タワーレコードのメインターゲットは30代なんですが、購買層の変化というか、若い人はCD買わなくなったみたいな印象も全くないですし、デジタルで聴いて、好きなアーティストはCDを買うという方が一番多いんじゃないでしょうか。

やはりパッケージを売る上で、特典の力はとても大きいです。特典があることで店舗に来てもらう機会も増えますし、お店を大事にしてくれるアーティストの方々が積極的に特典をつけてくれることで、ネットとの差別化もはかれていると思います。

また、特典も多様化していまして、最近では未発表の音源や映像を特典にしたり、アイドルやアニメに関しては、ポスターやバッジなどグッズ系の特典のために書き下ろしのイラストを提供して頂けたりと、アーティストの方々やレーベルの方々にはご協力頂いています。

 

ジャンルのブームが薄れてきている

石黒:ジャンルのブームは10年おきに来るとよく言われるんですが、それもちょっと薄れてきているなと思っています。本当だったらもう一回パンクブーム来ないと、という感じなんですよね。

もちろんパンクも売れていますが、みんながそれを聴いているみたいな状況ではないですし、ヒップホップも「フリースタイルダンジョン」の影響で結構盛り上がったんですが、みんながみんな追いかけているわけでもない。

だからもう本当にジャンルとかなくなっていっているのかなとも思うんですが、個人的な予測として、今年はUKロックっぽいものがくるかな、と考えています。
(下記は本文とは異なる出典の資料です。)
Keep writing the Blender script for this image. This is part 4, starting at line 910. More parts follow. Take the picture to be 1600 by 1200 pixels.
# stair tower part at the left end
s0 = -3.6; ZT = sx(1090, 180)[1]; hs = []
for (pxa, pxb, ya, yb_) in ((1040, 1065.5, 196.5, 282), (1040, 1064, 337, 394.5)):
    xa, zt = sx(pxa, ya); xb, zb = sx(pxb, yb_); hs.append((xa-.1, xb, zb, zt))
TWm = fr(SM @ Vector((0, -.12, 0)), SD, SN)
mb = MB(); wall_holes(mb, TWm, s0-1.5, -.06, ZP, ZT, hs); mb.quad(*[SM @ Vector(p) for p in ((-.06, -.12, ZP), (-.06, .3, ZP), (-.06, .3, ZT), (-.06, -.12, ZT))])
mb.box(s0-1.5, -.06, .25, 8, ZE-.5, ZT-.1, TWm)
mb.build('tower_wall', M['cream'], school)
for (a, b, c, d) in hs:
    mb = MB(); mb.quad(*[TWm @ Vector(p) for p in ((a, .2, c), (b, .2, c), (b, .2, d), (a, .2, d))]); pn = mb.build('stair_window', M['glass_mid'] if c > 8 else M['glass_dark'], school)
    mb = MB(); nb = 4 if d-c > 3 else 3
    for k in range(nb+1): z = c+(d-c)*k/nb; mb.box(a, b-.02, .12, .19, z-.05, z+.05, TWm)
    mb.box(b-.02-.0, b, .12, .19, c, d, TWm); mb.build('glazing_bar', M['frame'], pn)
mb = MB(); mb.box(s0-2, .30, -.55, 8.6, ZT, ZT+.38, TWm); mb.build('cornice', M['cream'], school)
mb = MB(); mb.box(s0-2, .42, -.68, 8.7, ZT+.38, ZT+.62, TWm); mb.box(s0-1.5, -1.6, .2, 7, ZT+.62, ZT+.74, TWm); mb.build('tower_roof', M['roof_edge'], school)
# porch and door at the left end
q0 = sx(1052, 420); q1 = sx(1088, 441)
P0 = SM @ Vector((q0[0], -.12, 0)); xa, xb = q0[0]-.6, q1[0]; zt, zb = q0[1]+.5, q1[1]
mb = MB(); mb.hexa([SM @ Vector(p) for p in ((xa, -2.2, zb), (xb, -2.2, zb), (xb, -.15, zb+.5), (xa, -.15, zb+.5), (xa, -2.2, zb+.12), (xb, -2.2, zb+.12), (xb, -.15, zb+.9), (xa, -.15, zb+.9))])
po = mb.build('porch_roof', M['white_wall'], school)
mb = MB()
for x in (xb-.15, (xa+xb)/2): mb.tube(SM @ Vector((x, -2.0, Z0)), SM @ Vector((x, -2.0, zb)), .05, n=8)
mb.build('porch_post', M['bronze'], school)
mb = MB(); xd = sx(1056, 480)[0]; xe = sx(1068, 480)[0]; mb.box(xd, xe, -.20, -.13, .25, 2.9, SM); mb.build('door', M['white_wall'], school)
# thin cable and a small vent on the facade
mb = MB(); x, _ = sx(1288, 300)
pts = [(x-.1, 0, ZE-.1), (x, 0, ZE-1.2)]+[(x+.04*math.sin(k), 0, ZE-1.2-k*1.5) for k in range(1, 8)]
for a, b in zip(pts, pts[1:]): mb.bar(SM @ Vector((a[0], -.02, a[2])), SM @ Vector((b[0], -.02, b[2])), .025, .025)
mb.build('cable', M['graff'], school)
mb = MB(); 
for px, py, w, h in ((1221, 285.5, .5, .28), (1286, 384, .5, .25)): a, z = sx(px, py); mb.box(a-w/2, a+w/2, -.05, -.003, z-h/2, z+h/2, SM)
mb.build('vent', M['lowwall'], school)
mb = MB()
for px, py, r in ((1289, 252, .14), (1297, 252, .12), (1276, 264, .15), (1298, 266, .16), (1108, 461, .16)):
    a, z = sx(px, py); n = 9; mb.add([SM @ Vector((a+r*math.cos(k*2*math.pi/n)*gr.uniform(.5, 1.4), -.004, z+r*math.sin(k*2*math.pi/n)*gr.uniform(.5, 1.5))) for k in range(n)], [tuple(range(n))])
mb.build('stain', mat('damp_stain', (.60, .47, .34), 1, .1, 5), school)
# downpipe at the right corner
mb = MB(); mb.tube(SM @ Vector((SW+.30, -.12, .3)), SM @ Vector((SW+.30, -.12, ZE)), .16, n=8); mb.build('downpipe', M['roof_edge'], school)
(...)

実はこれ去年くらいから言っていたんですが、去年はそんなにこなくて(笑)。いわゆるUKのスタジアムロック系っていうんでしょうか、オアシスのように大きい会場でみんなで大合唱みたいな曲が増えてくるのでは、と考えています。それで、オアシスが今年復活すれば完璧かな…とか(笑)、やはり音楽が好きなので、こういったことを考えるのは本当に楽しいんですよ。

 

好きなことを突き詰めてやって欲しい

石黒:自分もそうですが、音楽業界って本当に音楽が好きな人しか来ないと思うので、スタッフさんもアーティストさんも、好きなことならとことん突き詰めてやって欲しいです。

今はシーンの移り変わりが早いですし、ライバルもすごく多いので、トップがくるくる変わっちゃって、スターが生まれにくい時代だったりするんですが、だからこそシーン全体を引っ張るような人に出てきてもらいたいなとは思います。